Your instructions:
Report the total number of lines that include the string "scene", without any other text.
────────────────────
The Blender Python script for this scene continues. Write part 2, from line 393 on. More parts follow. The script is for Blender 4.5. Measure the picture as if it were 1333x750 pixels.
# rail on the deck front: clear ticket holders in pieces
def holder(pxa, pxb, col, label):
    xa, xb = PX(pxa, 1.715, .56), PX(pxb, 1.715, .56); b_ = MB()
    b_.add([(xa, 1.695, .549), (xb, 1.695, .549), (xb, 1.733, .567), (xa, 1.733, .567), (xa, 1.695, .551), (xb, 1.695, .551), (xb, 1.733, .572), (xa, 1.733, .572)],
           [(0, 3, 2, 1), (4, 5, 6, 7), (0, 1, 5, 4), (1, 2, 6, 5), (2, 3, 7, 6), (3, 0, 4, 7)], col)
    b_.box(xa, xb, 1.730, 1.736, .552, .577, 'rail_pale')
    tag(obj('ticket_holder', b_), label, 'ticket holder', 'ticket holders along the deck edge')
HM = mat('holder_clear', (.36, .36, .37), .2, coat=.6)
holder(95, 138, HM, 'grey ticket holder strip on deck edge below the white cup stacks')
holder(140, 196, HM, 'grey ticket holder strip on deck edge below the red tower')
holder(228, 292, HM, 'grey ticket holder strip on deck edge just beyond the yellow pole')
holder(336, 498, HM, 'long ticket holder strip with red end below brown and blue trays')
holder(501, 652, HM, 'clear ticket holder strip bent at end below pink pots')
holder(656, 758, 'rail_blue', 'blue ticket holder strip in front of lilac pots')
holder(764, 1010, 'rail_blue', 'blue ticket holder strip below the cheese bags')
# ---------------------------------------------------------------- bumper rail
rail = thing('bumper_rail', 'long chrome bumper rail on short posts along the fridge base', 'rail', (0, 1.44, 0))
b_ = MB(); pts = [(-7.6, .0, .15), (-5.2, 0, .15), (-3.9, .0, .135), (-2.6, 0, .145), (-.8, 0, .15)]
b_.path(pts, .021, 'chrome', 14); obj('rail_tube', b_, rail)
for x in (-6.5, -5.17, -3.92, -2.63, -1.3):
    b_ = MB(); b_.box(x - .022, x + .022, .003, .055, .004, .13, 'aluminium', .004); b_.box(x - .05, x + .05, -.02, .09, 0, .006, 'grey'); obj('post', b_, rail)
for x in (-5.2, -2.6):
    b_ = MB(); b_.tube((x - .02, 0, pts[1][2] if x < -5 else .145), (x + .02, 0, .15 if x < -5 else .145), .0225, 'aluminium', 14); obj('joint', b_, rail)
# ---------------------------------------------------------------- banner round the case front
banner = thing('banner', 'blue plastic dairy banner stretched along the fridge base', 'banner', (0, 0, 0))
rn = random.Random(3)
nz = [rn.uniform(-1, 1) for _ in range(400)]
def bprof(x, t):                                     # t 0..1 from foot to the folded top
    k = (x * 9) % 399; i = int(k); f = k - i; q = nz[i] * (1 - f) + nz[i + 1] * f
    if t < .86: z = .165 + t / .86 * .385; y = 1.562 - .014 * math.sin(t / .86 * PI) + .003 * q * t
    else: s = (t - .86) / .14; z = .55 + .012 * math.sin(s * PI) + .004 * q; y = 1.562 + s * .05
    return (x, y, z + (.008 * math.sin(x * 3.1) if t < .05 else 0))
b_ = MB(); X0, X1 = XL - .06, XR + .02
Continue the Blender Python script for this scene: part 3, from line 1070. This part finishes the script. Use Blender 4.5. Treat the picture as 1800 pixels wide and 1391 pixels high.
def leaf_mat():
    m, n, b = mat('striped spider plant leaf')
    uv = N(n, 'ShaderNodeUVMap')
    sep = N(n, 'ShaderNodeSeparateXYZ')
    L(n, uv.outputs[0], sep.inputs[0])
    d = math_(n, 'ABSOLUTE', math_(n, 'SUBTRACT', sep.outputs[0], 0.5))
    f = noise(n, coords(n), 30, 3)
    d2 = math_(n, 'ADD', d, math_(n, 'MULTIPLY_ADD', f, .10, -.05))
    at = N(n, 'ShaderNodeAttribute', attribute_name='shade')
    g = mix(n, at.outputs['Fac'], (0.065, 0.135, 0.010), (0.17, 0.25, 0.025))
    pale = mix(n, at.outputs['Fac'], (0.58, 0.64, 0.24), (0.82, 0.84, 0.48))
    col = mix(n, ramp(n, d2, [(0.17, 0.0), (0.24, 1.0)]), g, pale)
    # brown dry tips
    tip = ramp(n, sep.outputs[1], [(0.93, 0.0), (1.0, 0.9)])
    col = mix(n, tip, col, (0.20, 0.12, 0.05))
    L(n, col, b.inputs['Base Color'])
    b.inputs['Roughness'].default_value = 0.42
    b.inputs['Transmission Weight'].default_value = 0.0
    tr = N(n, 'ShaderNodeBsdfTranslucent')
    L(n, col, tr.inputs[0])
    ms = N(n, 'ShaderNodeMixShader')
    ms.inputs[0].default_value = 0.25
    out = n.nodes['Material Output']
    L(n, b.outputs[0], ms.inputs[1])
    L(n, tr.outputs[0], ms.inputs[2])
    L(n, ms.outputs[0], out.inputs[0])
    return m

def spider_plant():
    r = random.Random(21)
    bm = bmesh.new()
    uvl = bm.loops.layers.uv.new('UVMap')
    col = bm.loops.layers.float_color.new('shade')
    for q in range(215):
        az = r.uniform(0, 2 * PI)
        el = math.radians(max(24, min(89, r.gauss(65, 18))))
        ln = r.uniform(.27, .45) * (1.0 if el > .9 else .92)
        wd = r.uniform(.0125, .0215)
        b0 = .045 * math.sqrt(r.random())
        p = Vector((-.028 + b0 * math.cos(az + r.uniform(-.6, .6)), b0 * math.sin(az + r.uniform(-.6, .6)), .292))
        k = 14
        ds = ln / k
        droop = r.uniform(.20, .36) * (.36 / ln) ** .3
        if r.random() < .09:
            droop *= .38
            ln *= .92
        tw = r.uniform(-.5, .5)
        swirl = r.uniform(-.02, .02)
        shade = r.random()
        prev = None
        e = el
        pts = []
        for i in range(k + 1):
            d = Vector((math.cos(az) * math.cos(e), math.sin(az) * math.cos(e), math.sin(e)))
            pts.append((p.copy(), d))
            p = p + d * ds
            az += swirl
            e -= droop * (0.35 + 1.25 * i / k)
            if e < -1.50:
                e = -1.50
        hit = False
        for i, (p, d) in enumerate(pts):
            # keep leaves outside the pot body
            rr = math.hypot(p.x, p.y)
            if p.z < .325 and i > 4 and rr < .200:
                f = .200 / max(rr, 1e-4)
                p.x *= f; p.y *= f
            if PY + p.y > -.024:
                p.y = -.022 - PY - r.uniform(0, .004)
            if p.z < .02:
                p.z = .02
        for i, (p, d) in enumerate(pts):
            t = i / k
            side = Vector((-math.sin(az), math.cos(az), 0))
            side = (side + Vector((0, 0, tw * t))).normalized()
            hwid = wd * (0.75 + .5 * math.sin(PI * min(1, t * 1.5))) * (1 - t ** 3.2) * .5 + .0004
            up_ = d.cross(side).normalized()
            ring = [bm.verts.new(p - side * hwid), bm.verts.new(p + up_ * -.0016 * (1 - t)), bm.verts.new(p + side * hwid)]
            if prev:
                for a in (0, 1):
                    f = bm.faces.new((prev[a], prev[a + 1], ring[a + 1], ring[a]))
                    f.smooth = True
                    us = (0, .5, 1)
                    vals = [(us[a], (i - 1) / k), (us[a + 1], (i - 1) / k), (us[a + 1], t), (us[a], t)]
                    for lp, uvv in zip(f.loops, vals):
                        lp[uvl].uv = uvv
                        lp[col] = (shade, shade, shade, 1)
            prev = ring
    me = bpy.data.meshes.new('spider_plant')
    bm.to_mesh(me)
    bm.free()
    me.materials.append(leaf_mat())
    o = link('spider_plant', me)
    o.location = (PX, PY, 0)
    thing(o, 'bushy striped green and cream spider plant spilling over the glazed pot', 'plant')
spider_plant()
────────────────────
Result of this exercise:
2